Monday, January 28, 2008

Holocaust Inversion

By MANFRED GERSTENFELD - The Wall Street Journal
January 28, 2008

Solemn ceremonies around Europe marked yesterday's Holocaust Memorial Day. But 63 years after the liberation of Auschwitz on Jan. 27, 1945, one of the most perfidious forms of contemporary anti-Semitism is Holocaust inversion -- the portrayal of Israelis and Jews as modern-day Nazis. The charge is that Israel supposedly behaves toward the Palestinians as Germany did to the Jews in World War II.

This distortion of history is particularly widespread in the Muslim world. But it is also gaining currency in the West, where it is no longer just the domain of the extreme Left. Last year, a German bishop visiting Israel compared Ramallah to the Warsaw Ghetto. Portuguese Nobel laureate for literature José Saramago in 2002 compared Ramallah even to Auschwitz.

Cartoons are a particularly popular medium to express such distortions. Portraying Jews as Nazis, Israeli prime ministers as Hitler and the Star of David as equal to the swastika is almost routine in the Arab world. This trend has also reached Europe, where during the anti-Iraq war protests, for instance, many demonstrators held placards depicting similar images. In the Netherlands you can now buy T-shirts and greeting cards showing Anne Frank wearing a kaffiyeh, the traditional Palestinian headdress, wrapped around her neck like a scarf. In other words, the Palestinians are the new Jews, which makes the Israelis the new Nazis.

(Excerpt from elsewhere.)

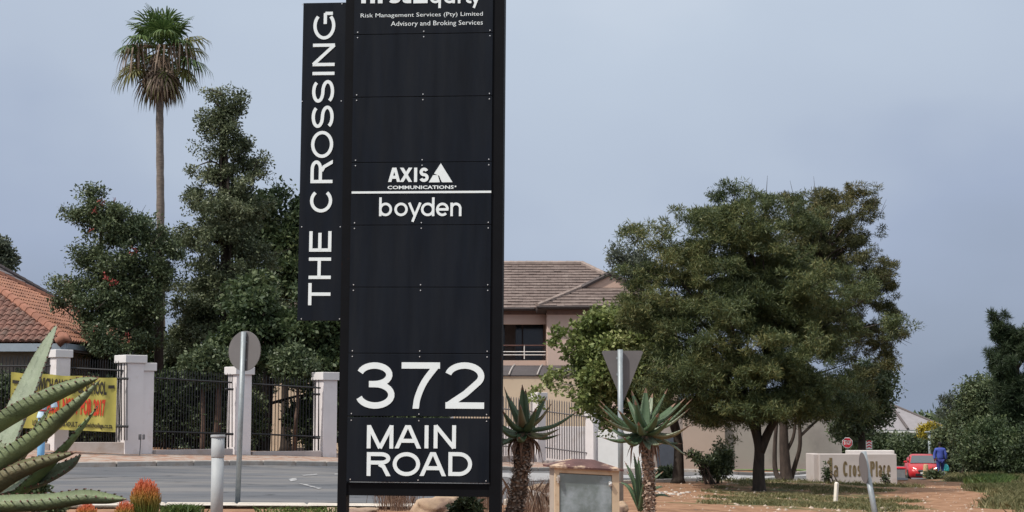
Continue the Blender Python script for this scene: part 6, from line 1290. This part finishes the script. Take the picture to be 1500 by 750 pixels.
# ------------------------------------------------------------------ walking person with a bag
Ym_ = 82.5; mbp = GA(1375.5, Ym_); man = thing('person', 'person in blue work overalls walking away up the path', 'person', mbp, (0, 0, rad(-6))); man.scale = (1.06, 1.04, 1.02)
def skinmesh(name, V, E, R, m, parent, sub=2, rootv=0):
    me = bpy.data.meshes.new(name + '_src'); me.from_pydata(V, E, []); o = bpy.data.objects.new(name + '_src', me); COL.objects.link(o)
    md = o.modifiers.new('s', 'SKIN'); md.use_smooth_shade = True
    for i, r in enumerate(R): v = me.skin_vertices[0].data[i]; v.radius = r if hasattr(r, '__len__') else (r, r); v.use_root = i == rootv
    sb_ = o.modifiers.new('u', 'SUBSURF'); sb_.levels = sub; bpy.context.view_layer.update()
    out = bpy.data.meshes.new_from_object(o.evaluated_get(bpy.context.evaluated_depsgraph_get())); bpy.data.objects.remove(o); out.name = name; out.materials.clear(); out.materials.append(m); return link(name, out, parent)
skin = mat('skin', (.055, .032, .022), .6); blue1 = mat('overall_jacket', (.055, .085, .36), .85, var=.12, scale=8, bump=.2); blue2 = mat('overall_trousers', (.025, .035, .17), .85, var=.12, scale=8, bump=.2)
# faces +y (away from the camera)
V = [(0, 0, .95), (0, .01, 1.12), (0, .02, 1.32), (0, .01, 1.47), (0, .03, 1.56), (0, .05, 1.64), (0, .05, 1.73),
     (.10, 0, .90), (.11, .10, .50), (.11, .04, .09), (.12, .20, .05), (-.10, 0, .90), (-.10, -.06, .50), (-.10, -.24, .13), (-.10, -.12, .05),
     (.19, .01, 1.43), (.26, -.02, 1.16), (.27, .06, .92), (.27, .08, .84), (-.19, .01, 1.43), (-.26, .03, 1.16), (-.27, -.03, .93), (-.27, -.04, .85)]
E = [(0, 1), (1, 2), (2, 3), (3, 4), (4, 5), (5, 6), (0, 7), (7, 8), (8, 9), (9, 10), (0, 11), (11, 12), (12, 13), (13, 14), (3, 15), (15, 16), (16, 17), (17, 18), (3, 19), (19, 20), (20, 21), (21, 22)]
R = [(.10, .07), (.10, .07), (.11, .07), (.07, .06), .045, (.075, .09), (.07, .085), .075, .06, .045, .035, .085, .06, .045, .035, .03, .03, .035, .03, .03, .03, .035, .03]
skinmesh('body', V, E, R, skin, man)
jv = [(0, 0, .90), (0, .01, 1.12), (0, .02, 1.32), (0, .01, 1.46), (0, .03, 1.50), (.19, .01, 1.42), (.265, -.02, 1.16), (.275, .06, .93), (-.19, .01, 1.42), (-.265, .03, 1.16), (-.275, -.03, .94)]
skinmesh('jacket', jv, [(0, 1), (1, 2), (2, 3), (3, 4), (3, 5), (5, 6), (6, 7), (3, 8), (8, 9), (9, 10)], [(.19, .135), (.175, .125), (.19, .135), (.13, .10), .07, .085, .07, .06, .085, .07, .06], blue1, man)
tv = [(0, 0, .93), (.10, 0, .86), (.11, .10, .50), (.11, .04, .13), (-.10, 0, .86), (-.10, -.06, .50), (-.10, -.235, .17)]
skinmesh('trousers', tv, [(0, 1), (1, 2), (2, 3), (0, 4), (4, 5), (5, 6)], [(.16, .12), .11, .088, .075, .11, .088, .075], blue2, man)
bm = bmesh.new(); bmesh.ops.create_uvsphere(bm, u_segments=16, v_segments=10, radius=1)
for v in bm.verts: v.co = Vector((v.co.x * .095, v.co.y * .11 + .045, v.co.z * .10 + 1.70))
bmesh.ops.delete(bm, geom=[v for v in bm.verts if v.co.z < 1.64 and v.co.y > .02], context='VERTS'); me = bpy.data.meshes.new('hair'); bm.to_mesh(me); bm.free(); me.materials.append(mat('black_hair', (.012, .011, .011), .9)); link('hair', me, man)
for s in (-1, 1):
    mb = MB(); hx, hy, hz = s * .27, (.08 if s > 0 else -.04), .84
    for k in range(4): mb.tube([(hx - .0, hy - .03 + k * .02, hz), (hx - s * .01, hy - .03 + k * .021, hz - .05), (hx - s * .03, hy - .03 + k * .02, hz - .08 + abs(k - 1.5) * .006)], [.010, .009, .007], 5)
    mb.tube([(hx - s * .01, hy + .04, hz + .01), (hx - s * .03, hy + .055, hz - .045)], [.011, .008], 5); mb.build('fingers', skin, man, world=False)
    MB().box((s * .11, (.10 if s > 0 else -.17), .045), (.10, .27, .09), bev=.03).build('shoe', blackp, man, world=False)
hw_ = WM[man.name] @ Vector((.28, .08, .78)); bag = thing('shopping_bag', 'turquoise plastic bag carried in the right hand of the walking person', 'bag', (hw_.x, hw_.y, hw_.z - .42))
def bagsec(z, w, d): return [(w * math.cos(a) + .04 * (.4 - z), d * math.sin(a), z) for a in [6.283 * k / 12 for k in range(12)]]
loft([bagsec(0, .11, .06), bagsec(.06, .15, .08), bagsec(.18, .155, .085), bagsec(.28, .12, .06), bagsec(.36, .05, .02)]).build('sack', mat('turquoise_plastic', (.07, .52, .56), .4, var=.15, scale=9, bump=.4, bscale=12), bag, smooth=True, world=False)
MB().tube([(.02, -.02, .34), (.0, 0, .43), (.02, .02, .34)], .008, 5).build('handle', mat('turquoise_plastic', (.07, .52, .56), .4), bag, world=False)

Holocaust-inversion caricatures appear also occasionally in Western mainstream papers. In July 2006, the Norwegian daily Dagbladet carried a drawing showing Prime Minister Ehud Olmert as SS Major Amon Göth, the commander of a Nazi death camp depicted in Steven Spielberg's "Schindler's List." A 2002 cartoon in the Greek daily Ethnos showed two Jewish soldiers dressed as Nazis, with Stars of David on their helmets, thrusting knives into Arabs. Its caption reads: "Do not feel guilty, my brother. We were not in Auschwitz and Dachau to suffer, but to learn."

Many Western Holocaust inverters may simply aim to bolster the Arab and Palestinian cause by demonizing Israel. The most extreme, though, aim at the destruction of Israel by first undermining its moral legitimacy. Iranian Foreign Minister Manouchehr Mottaki explained it at a December 2006 conference in Tehran of Holocaust deniers and minimizers: "If the official version of the Holocaust is thrown into doubt, then the identity and nature of Israel will be thrown into doubt."

Whatever the motives, Holocaust inversion has made major inroads in Europe. In a 2004 poll conducted by the University of Bielefeld, 51% of German respondents agreed with the statement that: "What the state of Israel does today to the Palestinians, is in principle not different from what the Nazis did in the Third Reich to the Jews."

Holocaust Memorial Day should not only be a day of commemoration. Its meaning is undone when at the same time new versions of the old anti-Semitic demonizations are gaining ground.

Mr. Gerstenfeld is chairman of the board of fellows of the Jerusalem Center for Public Affairs.